Lambeth has been a seat of pottery manufacture from an early period. In mediæval times the characteristic brown-ware pitchers, pans, tygs, &c., were made; and, later on, at this place was quite a colony of makers of Delft ware, who in turn gave place to stoneware manufacturers. China, too, appears to have been made at Lambeth from perhaps 1760, or thereabouts. It is recorded that in the middle of the seventeenth century the Delft ware manufacture commenced; but it is not unlikely that Rous and Cullyn, some years earlier, here established themselves in the making of “stone potts, stone jugs, and stone bottels,” for which they received a patent in 1626.[50] It is conjectured, and with some probability, that one of the Delft ware makers at this place was John Ariens Van Hamme, a Dutchman, who had come over from the Hague under the encouragement of our ambassador, who, as has already been shown,[51] took out a patent in 1676 for the “art of makeinge tiles and porcelane and other earthen wares, after the way practiced in Holland,” and who, with his staff of workmen, probably formed the nucleus of what was afterwards a nest of potters, comprising, according to the “History of Lambeth,” no less than twenty manufactories. In 1693 a trial took place in the Court of Exchequer concerning some parcels of potter’s clay which had been seized by the Custom House officers, under pretence that it was fuller’s earth. In this trial five London potters, William Knight, Thomas Harper, Henry De Wilde, John Robins, and Moses Johnson, gave evidence in favour of the clay being potter’s clay. There is nothing in the record of this trial to identify any of the five potters therein named with Lambeth; but the probability is that some of them belonged to that place. One of them, William Knight, was undoubtedly the “William Knight of the parish of St. Buttolph Without, Aldgate, London, Pottmaker,” concerning whom I give, from the original deed in my possession, some particulars under the head of “Aldgate;” some of the others were, I believe, of Lambeth. The account of the trial has been printed by my friend, Mr. Reeks, in the “Catalogue of the Museum of Practical Geology,” and is so interesting that I here reproduce it entire.
A Brief Account of the Evidence given on behalf of Edmund Warner, at a Tryal had at the Bar the 24th of November, 1693, before the Four Barons of the Exchequer, relating to a Parcel of Potters Clay, seized by the Custom-House Officers, under the pretence of it’s being Fullers Earth.

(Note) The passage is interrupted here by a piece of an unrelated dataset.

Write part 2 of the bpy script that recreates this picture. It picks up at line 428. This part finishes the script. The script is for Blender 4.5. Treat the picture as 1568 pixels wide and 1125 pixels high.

William Riddal swore that he was Steward and Tenant to the said Warner for above 20 Years, in all which time the said Warner constantly sold to the Potters in London considerable quantities of the same sort of clay now in dispute, for the making of White and Painted Earthen-Ware: That he never knew or heard that the least Parcel of it was ever sold as Fullers-Earth, or put to any other Use than making Earthen-Ware, excepting some small quantities yearly in the Neighbourhood for daubing of Houses, which may be alledged as a good Argument that the said Clay is not of the nature of Fullers-Earth; for, whereas this makes the best Clay Wall in England, if it were of the nature of Fullers-Earth, upon the first wet Weather it would all fall to the Ground: He likewise further deposed, That the first time the said Warner shipt the said Clay for Holland, it was seized by the Custom-house Officers as Fullers-Earth; but upon Tryal of it, they were convinced of their Error, and cleared the same.